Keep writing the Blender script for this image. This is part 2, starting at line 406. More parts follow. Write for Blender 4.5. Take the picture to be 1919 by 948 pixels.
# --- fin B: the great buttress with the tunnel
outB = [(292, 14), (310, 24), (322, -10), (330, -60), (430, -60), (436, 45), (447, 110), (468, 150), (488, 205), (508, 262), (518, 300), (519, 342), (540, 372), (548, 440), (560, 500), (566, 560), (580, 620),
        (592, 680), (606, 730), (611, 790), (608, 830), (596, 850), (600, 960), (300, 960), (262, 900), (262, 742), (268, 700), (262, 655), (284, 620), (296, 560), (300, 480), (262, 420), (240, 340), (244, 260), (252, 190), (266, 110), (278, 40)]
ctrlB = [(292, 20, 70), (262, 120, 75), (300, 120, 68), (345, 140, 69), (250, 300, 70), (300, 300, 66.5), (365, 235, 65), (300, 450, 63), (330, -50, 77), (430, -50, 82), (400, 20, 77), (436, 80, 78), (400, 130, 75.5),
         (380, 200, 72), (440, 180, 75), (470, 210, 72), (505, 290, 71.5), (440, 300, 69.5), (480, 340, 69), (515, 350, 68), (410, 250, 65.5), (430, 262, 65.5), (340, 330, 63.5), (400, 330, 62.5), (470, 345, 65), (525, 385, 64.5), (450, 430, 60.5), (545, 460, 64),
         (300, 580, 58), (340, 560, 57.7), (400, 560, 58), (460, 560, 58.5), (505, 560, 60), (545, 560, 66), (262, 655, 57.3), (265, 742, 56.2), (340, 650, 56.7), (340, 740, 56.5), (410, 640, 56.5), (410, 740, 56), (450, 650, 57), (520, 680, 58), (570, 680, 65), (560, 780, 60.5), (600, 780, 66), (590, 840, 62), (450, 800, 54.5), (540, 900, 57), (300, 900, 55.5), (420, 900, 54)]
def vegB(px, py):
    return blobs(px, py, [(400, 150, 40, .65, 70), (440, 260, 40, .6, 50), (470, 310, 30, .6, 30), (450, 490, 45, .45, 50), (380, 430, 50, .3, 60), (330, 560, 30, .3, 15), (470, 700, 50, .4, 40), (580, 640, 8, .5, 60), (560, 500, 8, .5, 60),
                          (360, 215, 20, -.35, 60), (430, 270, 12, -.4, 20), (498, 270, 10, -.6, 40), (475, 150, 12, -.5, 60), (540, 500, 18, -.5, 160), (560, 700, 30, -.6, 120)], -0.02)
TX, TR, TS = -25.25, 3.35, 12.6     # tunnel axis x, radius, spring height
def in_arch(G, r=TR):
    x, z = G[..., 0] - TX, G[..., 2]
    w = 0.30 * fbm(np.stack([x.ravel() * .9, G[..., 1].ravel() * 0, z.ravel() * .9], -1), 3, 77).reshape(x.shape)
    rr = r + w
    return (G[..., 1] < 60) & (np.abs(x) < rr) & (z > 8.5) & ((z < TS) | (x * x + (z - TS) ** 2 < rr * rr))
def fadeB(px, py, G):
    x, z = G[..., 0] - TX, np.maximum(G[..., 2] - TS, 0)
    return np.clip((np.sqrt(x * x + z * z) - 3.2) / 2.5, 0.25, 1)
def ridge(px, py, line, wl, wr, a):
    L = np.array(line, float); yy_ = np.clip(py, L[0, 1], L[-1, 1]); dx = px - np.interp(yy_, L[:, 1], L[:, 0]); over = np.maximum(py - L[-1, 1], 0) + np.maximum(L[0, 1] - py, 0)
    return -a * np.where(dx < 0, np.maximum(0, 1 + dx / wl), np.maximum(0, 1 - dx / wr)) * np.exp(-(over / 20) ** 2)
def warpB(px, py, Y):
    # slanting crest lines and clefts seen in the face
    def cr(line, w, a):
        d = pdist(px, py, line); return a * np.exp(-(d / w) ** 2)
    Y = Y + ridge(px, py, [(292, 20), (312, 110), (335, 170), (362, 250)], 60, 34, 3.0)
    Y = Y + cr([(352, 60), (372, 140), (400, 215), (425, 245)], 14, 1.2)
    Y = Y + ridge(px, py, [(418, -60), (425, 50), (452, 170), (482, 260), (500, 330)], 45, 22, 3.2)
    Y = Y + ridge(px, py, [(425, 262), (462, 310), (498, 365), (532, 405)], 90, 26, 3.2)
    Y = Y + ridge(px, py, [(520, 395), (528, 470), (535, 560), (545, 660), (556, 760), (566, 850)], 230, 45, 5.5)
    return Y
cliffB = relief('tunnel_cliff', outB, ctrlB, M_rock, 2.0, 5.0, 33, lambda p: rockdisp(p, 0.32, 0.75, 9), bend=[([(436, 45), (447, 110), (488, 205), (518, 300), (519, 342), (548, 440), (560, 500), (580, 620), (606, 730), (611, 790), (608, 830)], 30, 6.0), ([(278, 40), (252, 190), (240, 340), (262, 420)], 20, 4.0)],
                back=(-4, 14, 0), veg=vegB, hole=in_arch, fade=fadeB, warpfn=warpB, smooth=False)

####

** Exercise **
Output the full listing exactly as it stands.

** Written response **
Keep writing the Blender script for this image. This is part 2, starting at line 406. More parts follow. Write for Blender 4.5. Take the picture to be 1919 by 948 pixels.
# --- fin B: the great buttress with the tunnel
outB = [(292, 14), (310, 24), (322, -10), (330, -60), (430, -60), (436, 45), (447, 110), (468, 150), (488, 205), (508, 262), (518, 300), (519, 342), (540, 372), (548, 440), (560, 500), (566, 560), (580, 620),
        (592, 680), (606, 730), (611, 790), (608, 830), (596, 850), (600, 960), (300, 960), (262, 900), (262, 742), (268, 700), (262, 655), (284, 620), (296, 560), (300, 480), (262, 420), (240, 340), (244, 260), (252, 190), (266, 110), (278, 40)]
ctrlB = [(292, 20, 70), (262, 120, 75), (300, 120, 68), (345, 140, 69), (250, 300, 70), (300, 300, 66.5), (365, 235, 65), (300, 450, 63), (330, -50, 77), (430, -50, 82), (400, 20, 77), (436, 80, 78), (400, 130, 75.5),
         (380, 200, 72), (440, 180, 75), (470, 210, 72), (505, 290, 71.5), (440, 300, 69.5), (480, 340, 69), (515, 350, 68), (410, 250, 65.5), (430, 262, 65.5), (340, 330, 63.5), (400, 330, 62.5), (470, 345, 65), (525, 385, 64.5), (450, 430, 60.5), (545, 460, 64),
         (300, 580, 58), (340, 560, 57.7), (400, 560, 58), (460, 560, 58.5), (505, 560, 60), (545, 560, 66), (262, 655, 57.3), (265, 742, 56.2), (340, 650, 56.7), (340, 740, 56.5), (410, 640, 56.5), (410, 740, 56), (450, 650, 57), (520, 680, 58), (570, 680, 65), (560, 780, 60.5), (600, 780, 66), (590, 840, 62), (450, 800, 54.5), (540, 900, 57), (300, 900, 55.5), (420, 900, 54)]
def vegB(px, py):
    return blobs(px, py, [(400, 150, 40, .65, 70), (440, 260, 40, .6, 50), (470, 310, 30, .6, 30), (450, 490, 45, .45, 50), (380, 430, 50, .3, 60), (330, 560, 30, .3, 15), (470, 700, 50, .4, 40), (580, 640, 8, .5, 60), (560, 500, 8, .5, 60),
                          (360, 215, 20, -.35, 60), (430, 270, 12, -.4, 20), (498, 270, 10, -.6, 40), (475, 150, 12, -.5, 60), (540, 500, 18, -.5, 160), (560, 700, 30, -.6, 120)], -0.02)
TX, TR, TS = -25.25, 3.35, 12.6     # tunnel axis x, radius, spring height
def in_arch(G, r=TR):
    x, z = G[..., 0] - TX, G[..., 2]
    w = 0.30 * fbm(np.stack([x.ravel() * .9, G[..., 1].ravel() * 0, z.ravel() * .9], -1), 3, 77).reshape(x.shape)
    rr = r + w
    return (G[..., 1] < 60) & (np.abs(x) < rr) & (z > 8.5) & ((z < TS) | (x * x + (z - TS) ** 2 < rr * rr))
def fadeB(px, py, G):
    x, z = G[..., 0] - TX, np.maximum(G[..., 2] - TS, 0)
    return np.clip((np.sqrt(x * x + z * z) - 3.2) / 2.5, 0.25, 1)
def ridge(px, py, line, wl, wr, a):
    L = np.array(line, float); yy_ = np.clip(py, L[0, 1], L[-1, 1]); dx = px - np.interp(yy_, L[:, 1], L[:, 0]); over = np.maximum(py - L[-1, 1], 0) + np.maximum(L[0, 1] - py, 0)
    return -a * np.where(dx < 0, np.maximum(0, 1 + dx / wl), np.maximum(0, 1 - dx / wr)) * np.exp(-(over / 20) ** 2)
def warpB(px, py, Y):
    # slanting crest lines and clefts seen in the face
    def cr(line, w, a):
        d = pdist(px, py, line); return a * np.exp(-(d / w) ** 2)
    Y = Y + ridge(px, py, [(292, 20), (312, 110), (335, 170), (362, 250)], 60, 34, 3.0)
    Y = Y + cr([(352, 60), (372, 140), (400, 215), (425, 245)], 14, 1.2)
    Y = Y + ridge(px, py, [(418, -60), (425, 50), (452, 170), (482, 260), (500, 330)], 45, 22, 3.2)
    Y = Y + ridge(px, py, [(425, 262), (462, 310), (498, 365), (532, 405)], 90, 26, 3.2)
    Y = Y + ridge(px, py, [(520, 395), (528, 470), (535, 560), (545, 660), (556, 760), (566, 850)], 230, 45, 5.5)
    return Y
cliffB = relief('tunnel_cliff', outB, ctrlB, M_rock, 2.0, 5.0, 33, lambda p: rockdisp(p, 0.32, 0.75, 9), bend=[([(436, 45), (447, 110), (488, 205), (518, 300), (519, 342), (548, 440), (560, 500), (580, 620), (606, 730), (611, 790), (608, 830)], 30, 6.0), ([(278, 40), (252, 190), (240, 340), (262, 420)], 20, 4.0)],
                back=(-4, 14, 0), veg=vegB, hole=in_arch, fade=fadeB, warpfn=warpB, smooth=False)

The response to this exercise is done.